[noise] Noise replacements for crypto_box and crypto_secretbox

Trevor Perrin trevp at trevp.net
Mon Oct 3 01:04:49 PDT 2016


On Sun, Oct 2, 2016 at 10:55 PM, Brian Smith <brian at briansmith.org> wrote:
> Trevor Perrin <trevp at trevp.net> wrote:
>>
>> crypto_secretbox_xsalsa20poly1305 is interesting because it supports a
>> 24 byte nonce, which is large enough to be randomly generated without
>> fear of collisions.  To support that, it uses a hash function derived
>> from Salsa20 to hash the key and the nonce into a new key.
>
>
> This is the key point that needs to be addressed: What should the standard
> construction be in Noise for the situation where one cannot maintain state
> between invocations of crypto_box-like Noise protocol? maybe we could define
> an XChaCha20-Poly1305 like function exactly analogous to XSalsa20, or use
> HKDF like you suggest below, or prescribe a full nonce-misuse-resistant
> scheme.

There's a few different things here, to separate them a bit:

 * Large nonce support (like XSalsa20) is different from
"nonce-misuse-resistance" (like SIV), though you could do both.

 * Noise hasn't needed AEAD with large nonces, because it uses
ephemeral DH and HKDF to generate unique cipher keys during the
handshake phase, and assumes the transport phase is stateful.  So it's
been designed to make minimal assumptions on AEAD nonce size (64 bits
counter), for maximum compatibility with different ciphers.

 * To hedge against RNG repetition, Noise could use
nonce-misuse-resistant AEAD like any other AEAD (e.g. "AESGCMSIV"
instead of "AESGCM").

It's possible that large-nonce AEAD (or just AE) is a useful construct
in itself.  I guess it's also possible that a Noise handshake could be
followed by a transport phase that can't maintain state, but that
seems unusual.

Having some use cases for large-nonce AEAD would help ground the discussion.


> Tradeoffs:
>
> (1) XChaCha20-Poly1305 has two advantages: Most crypto libraries can add it
> right now with little to no effort, and it is exactly what NaCl does, except
> swapping Sals20 for ChaCha20. The disadvantage is that it isn't fully
> nonce-misuse-resistant.

So you want something like crypto_secretbox but with XChaCha20 and
SIV?  You could probably design that, and name it like:

crypto_secretbox_xchacha20poly1305siv

That would be fine, though wouldn't have much connection to Noise.

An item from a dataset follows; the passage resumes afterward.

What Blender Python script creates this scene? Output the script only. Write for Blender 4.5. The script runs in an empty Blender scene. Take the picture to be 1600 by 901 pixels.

> (2) The HKDF scheme: It doesn't require changes to any crypto protocols that
> otherwise can already implement Noise. Disadvantage: Requires more
> explanation to convince NaCl users that it is as good or better than the
> NaCl construction.
[...]
> Deriving a new key every time seems like it would be painful w.r.t.
> performance, at least for AES.

HKDF is not hard to justify, security-wise, and the advantage is that
it avoids extra requirements or custom design for each cipher.

OTOH, maybe you're happy turning ChaCha20 into XChaCha20.

I guess GCM can natively support larger nonces (in theory, though I'm
not sure if support for that is common?).  And GCM with large nonces
doesn't change the cipher key (to your last point).  I'm not sure how
much that would matter, but maybe.


> If the goal is to have a Noise analog to what NaCl does, then it seems
> reasonable to have it only work (well) for ChaCha20.

I'd prefer to keep Noise as a framework that can be instantiated with
a wide range of crypto, as much as possible.


> Personally, I'm looking for an X that allows me to say "I don't have exactly
> that, but you can use X instead, which is better because it doesn't require
> *ring* to implement XSalsa20 and...." when people ask me to implement NaCl
> equivalents in my library.

If they have an existing NaCl protocol, they're going to need NaCl exactly.


> More generally, Noise offers too many choices for people to switch from
> advising "Just use NaCl" to "Just use Noise". OTOH, it might be worth
> reviewing the specifics of well-known protocols that have taken the "Just
> use NaCl" advice, like Macaroons, to see if the advice was as good as it
> initially seemed.

I would say "Just use Noise_X" for one-way messages, or Noise Pipes
for an interactive protocol.  If you realize you don't need everything
they do, you can switch to a simpler pattern.

The original Macaroons just used HMAC, I think?  I thought Tony was
talking about some extension that just used AEAD, not the DH crypto
boxes.

I don't have a good sense of where DH crypto_boxes are most used, so
I'm not sure what advice I'd give them.